The relevant part of the law is stipulated in subsections (2) and (3) above. The Principal Magistrate probably applies (2)(b) to ensure that the deft will not commit an offence, namely, driving under the influence of drug,  by asking him to surrender his driving licence. Is it the intention of this piece of legislation? Subsection (3) sheds some lights. It lists out a number of conditions the court may impose. Surrendering the driving licence is not mentioned there. Even though the list is not exhaustive, can we just apply the ejusdem generis rule as a yardstick? If we do, you can see the list in subsection(3) targets at preventing the deft from absconding and interfering with witnesses. There is practically nothing you can do to secure the deft not to commit offence while on bail. Normally what happens is if he commits an offence during the bail period, his bail will be revoked. To see this matter from another perspective, if the deft is only asked to hand in his driving licence, he can still drive. What will happen is if he drives, he just commits an offence of failing to have with him his licence while driving (S.42(2) Cap 374). He is not driving without a valid licence (S.42(1) Cap 374) or driving while disqualified(S.44(1) Cap 374) . The magistrate has no power to order him not to drive because it amounts to disqualifying him from driving. If the magistrate makes such an order, it will be ultra vires.
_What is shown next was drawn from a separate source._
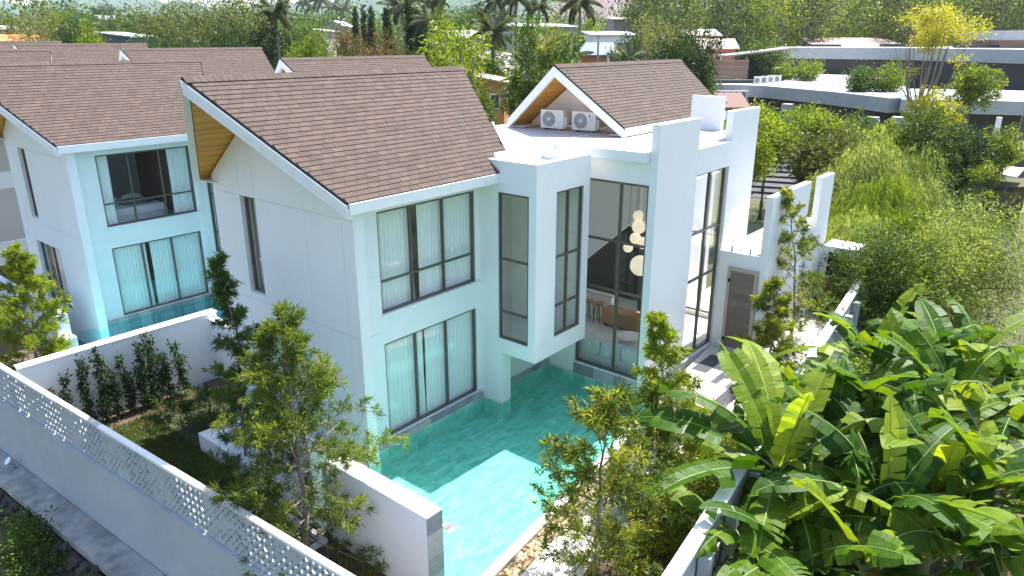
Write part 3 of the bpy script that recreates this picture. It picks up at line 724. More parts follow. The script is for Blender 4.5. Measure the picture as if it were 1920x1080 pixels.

Therefore, surrendering the driving licence itself does not prevent the deft from driving. Supposing the deft after surrendering the driving licence per court order drives a vehicle and stopped by the police, the police summons him for failing to carry with him the driving licence, he still has a defence. S.42(5) Cap 374 is worded like this:

Any person who without lawful authority or reasonable excuse contravenes...

The deft can say his driving licence is kept by court. It is a reasonable excuse. So what is the point of keeping his licence? It serves no purpose one way or another.